━━ Given records ━━
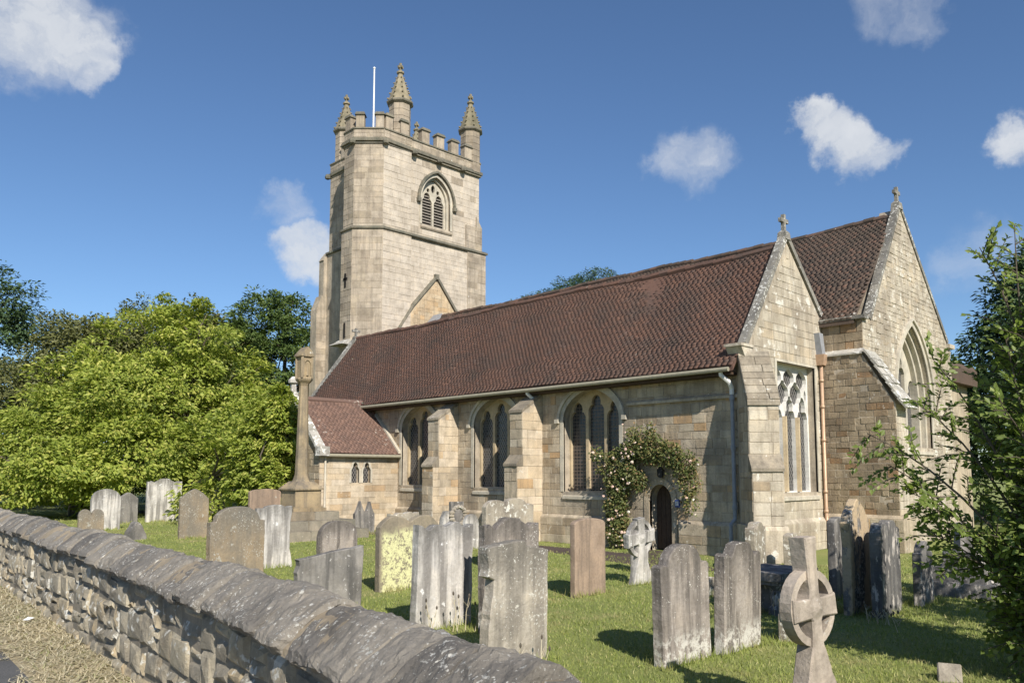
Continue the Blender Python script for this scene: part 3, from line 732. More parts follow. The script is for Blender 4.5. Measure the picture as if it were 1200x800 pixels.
    # mullion shafts stand proud of the tracery
# door
mb = MB(); out = [(X(-12.46), 0)] + door[2:] + [(X(-13.2), 0)]
ring(mb, fr, out, offset2d(out, -.17), -.1, .035)
dw = part(mb, 'doorway', M['wall'])
mb = MB(); mb.add([fr.p(X(-13.25), 0, -.40), fr.p(X(-12.4), 0, -.40), fr.p(X(-12.4), 1.85, -.40), fr.p(X(-13.25), 1.85, -.40)], [(3, 2, 1, 0)]); mb.build('door_recess', M['dark'], dw)
for k in range(5):
    mb = MB(); a = X(-13.2) + k * .15; mb.prism([fr.p(a + .005, .02, -.38), fr.p(a + .145, .02, -.38), fr.p(a + .145, 1.8, -.38), fr.p(a + .005, 1.8, -.38)], fr.N * .05); mb.build('door_plank', M['oak'], dw)
# --- wall buttresses
def buttress(name, xa, xb, yw, outs, zs, mat, seed):
    """stepped buttress projecting south; outs: projections lower, upper; zs: ledge lower, ledge upper, top"""
    (o1, o2), (z1, z2, z3) = outs, zs
    mb = MB()
    mb.box(xa, xb, yw - o1, yw, 0, z1)
    mb.add([(xa, yw - o2, z1 - .01), (xb, yw - o2, z1 - .01), (xb, yw, z1 - .01), (xa, yw, z1 - .01), (xa, yw - o2, z2), (xb, yw - o2, z2), (xb, yw, z2), (xa, yw, z2)], [(0, 1, 5, 4), (1, 2, 6, 5), (3, 0, 4, 7)])
    mb.prism([(xa, yw - o2, z2), (xa, yw, z3 - .03), (xa, yw, z2)], (xb - xa, 0, 0))
    b = part(mb, name, M['mortar'])
    m2 = MB(); e = .05
    zl = z1 + (o1 - o2) * 1.35
    m2.prism([(xa - .01, yw - o1 - e, z1 - .05), (xa - .01, yw - o1 - e, z1 + .02), (xa - .01, yw - o2 + .01, zl), (xa - .01, yw - o2 + .01, z1 - .05)], (xb - xa + .03, 0, 0))
    m2.build('lower_weathering', M['ledge'], b)
    m2 = MB(); m2.prism([(xa - .01, yw - o2 - e, z2 - .06), (xa - .01, yw - o2 - e, z2 + .02), (xa - .01, yw - .01, z3), (xa - .01, yw - .01, z3 - .12)], (xb - xa + .03, 0, 0))
    m2.build('upper_weathering', M['ledge'], b)
    for (o, za, zb) in ((o1, 0, z1 - .05), (o2, zl - .02, z2 - .06)):
        wall_blocks(Frame((xa, yw - o, 0), (1, 0, 0), (0, -1, 0)), lambda a, q: (0, xb - xa), za, zb, .28, .45, M['wall'], b, seed=seed)
    fE = Frame((xb, yw, 0), (0, -1, 0), (1, 0, 0))
    wall_blocks(fE, lambda a, q: (0, o1), 0, z1 - .05, .28, .5, M['cream'], b, seed=seed + 1, mat2=M['wall'])
    wall_blocks(fE, lambda a, q: (0, o2), z1 - .05, z2 - .06, .28, .5, M['cream'], b, seed=seed + 2, mat2=M['wall'])
    wall_blocks(fE, lambda a, q: (0, max(.05, o2 * (z3 - max(a, q) - .06) / (z3 - z2))), z2 - .06, z3 - .2, .2, .4, M['cream'], b, seed=seed + 3)
    return b
buttress('buttress', -17.84, -17.28, 18.2, (1.12, .88), (2.37, 4.04, 4.66), M['wall'], 21)
buttress('buttress', -21.95, -21.36, 18.2, (1.12, .88), (2.37, 4.0, 4.62), M['wall'], 31)

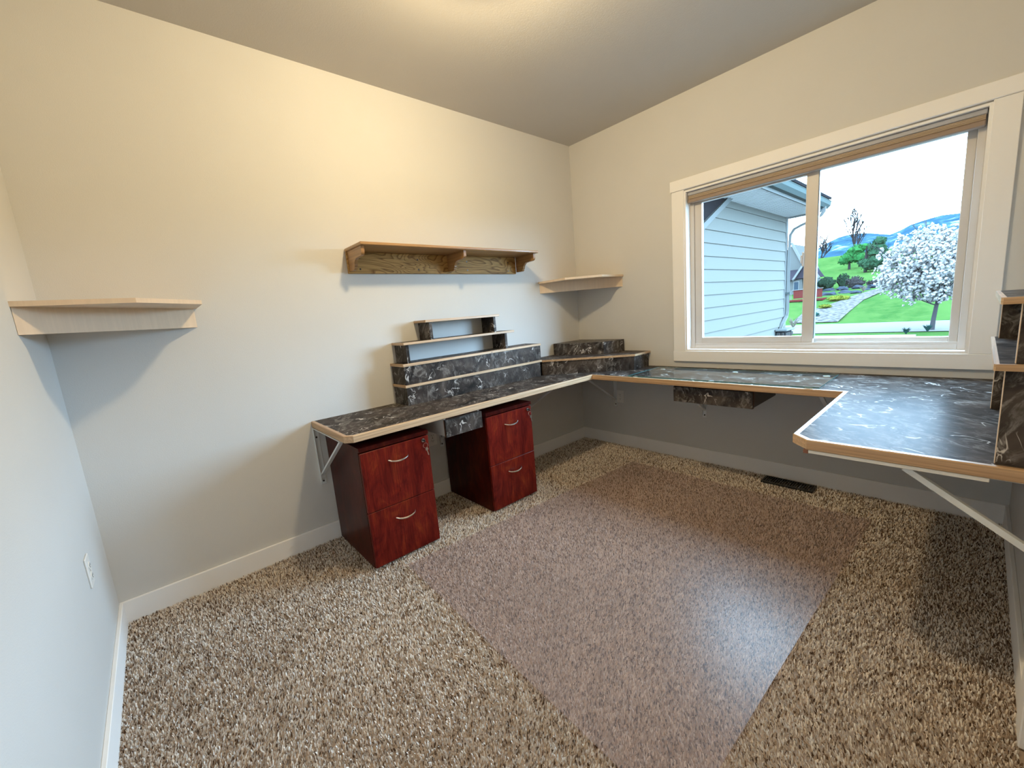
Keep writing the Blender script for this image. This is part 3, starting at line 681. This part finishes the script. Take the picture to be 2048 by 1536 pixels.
━━━
**Exercise**
The pictures should not be reproduced; quote all of the other material exactly.

**Reply**
Continue the Blender Python script for this scene: part 3, from line 732. More parts follow. The script is for Blender 4.5. Measure the picture as if it were 1200x800 pixels.
    # mullion shafts stand proud of the tracery
# door
mb = MB(); out = [(X(-12.46), 0)] + door[2:] + [(X(-13.2), 0)]
ring(mb, fr, out, offset2d(out, -.17), -.1, .035)
dw = part(mb, 'doorway', M['wall'])
mb = MB(); mb.add([fr.p(X(-13.25), 0, -.40), fr.p(X(-12.4), 0, -.40), fr.p(X(-12.4), 1.85, -.40), fr.p(X(-13.25), 1.85, -.40)], [(3, 2, 1, 0)]); mb.build('door_recess', M['dark'], dw)
for k in range(5):
    mb = MB(); a = X(-13.2) + k * .15; mb.prism([fr.p(a + .005, .02, -.38), fr.p(a + .145, .02, -.38), fr.p(a + .145, 1.8, -.38), fr.p(a + .005, 1.8, -.38)], fr.N * .05); mb.build('door_plank', M['oak'], dw)
# --- wall buttresses
def buttress(name, xa, xb, yw, outs, zs, mat, seed):
    """stepped buttress projecting south; outs: projections lower, upper; zs: ledge lower, ledge upper, top"""
    (o1, o2), (z1, z2, z3) = outs, zs
    mb = MB()
    mb.box(xa, xb, yw - o1, yw, 0, z1)
    mb.add([(xa, yw - o2, z1 - .01), (xb, yw - o2, z1 - .01), (xb, yw, z1 - .01), (xa, yw, z1 - .01), (xa, yw - o2, z2), (xb, yw - o2, z2), (xb, yw, z2), (xa, yw, z2)], [(0, 1, 5, 4), (1, 2, 6, 5), (3, 0, 4, 7)])
    mb.prism([(xa, yw - o2, z2), (xa, yw, z3 - .03), (xa, yw, z2)], (xb - xa, 0, 0))
    b = part(mb, name, M['mortar'])
    m2 = MB(); e = .05
    zl = z1 + (o1 - o2) * 1.35
    m2.prism([(xa - .01, yw - o1 - e, z1 - .05), (xa - .01, yw - o1 - e, z1 + .02), (xa - .01, yw - o2 + .01, zl), (xa - .01, yw - o2 + .01, z1 - .05)], (xb - xa + .03, 0, 0))
    m2.build('lower_weathering', M['ledge'], b)
    m2 = MB(); m2.prism([(xa - .01, yw - o2 - e, z2 - .06), (xa - .01, yw - o2 - e, z2 + .02), (xa - .01, yw - .01, z3), (xa - .01, yw - .01, z3 - .12)], (xb - xa + .03, 0, 0))
    m2.build('upper_weathering', M['ledge'], b)
    for (o, za, zb) in ((o1, 0, z1 - .05), (o2, zl - .02, z2 - .06)):
        wall_blocks(Frame((xa, yw - o, 0), (1, 0, 0), (0, -1, 0)), lambda a, q: (0, xb - xa), za, zb, .28, .45, M['wall'], b, seed=seed)
    fE = Frame((xb, yw, 0), (0, -1, 0), (1, 0, 0))
    wall_blocks(fE, lambda a, q: (0, o1), 0, z1 - .05, .28, .5, M['cream'], b, seed=seed + 1, mat2=M['wall'])
    wall_blocks(fE, lambda a, q: (0, o2), z1 - .05, z2 - .06, .28, .5, M['cream'], b, seed=seed + 2, mat2=M['wall'])
    wall_blocks(fE, lambda a, q: (0, max(.05, o2 * (z3 - max(a, q) - .06) / (z3 - z2))), z2 - .06, z3 - .2, .2, .4, M['cream'], b, seed=seed + 3)
    return b
buttress('buttress', -17.84, -17.28, 18.2, (1.12, .88), (2.37, 4.04, 4.66), M['wall'], 21)
buttress('buttress', -21.95, -21.36, 18.2, (1.12, .88), (2.37, 4.0, 4.62), M['wall'], 31)

Keep writing the Blender script for this image. This is part 3, starting at line 681. This part finishes the script. Take the picture to be 2048 by 1536 pixels.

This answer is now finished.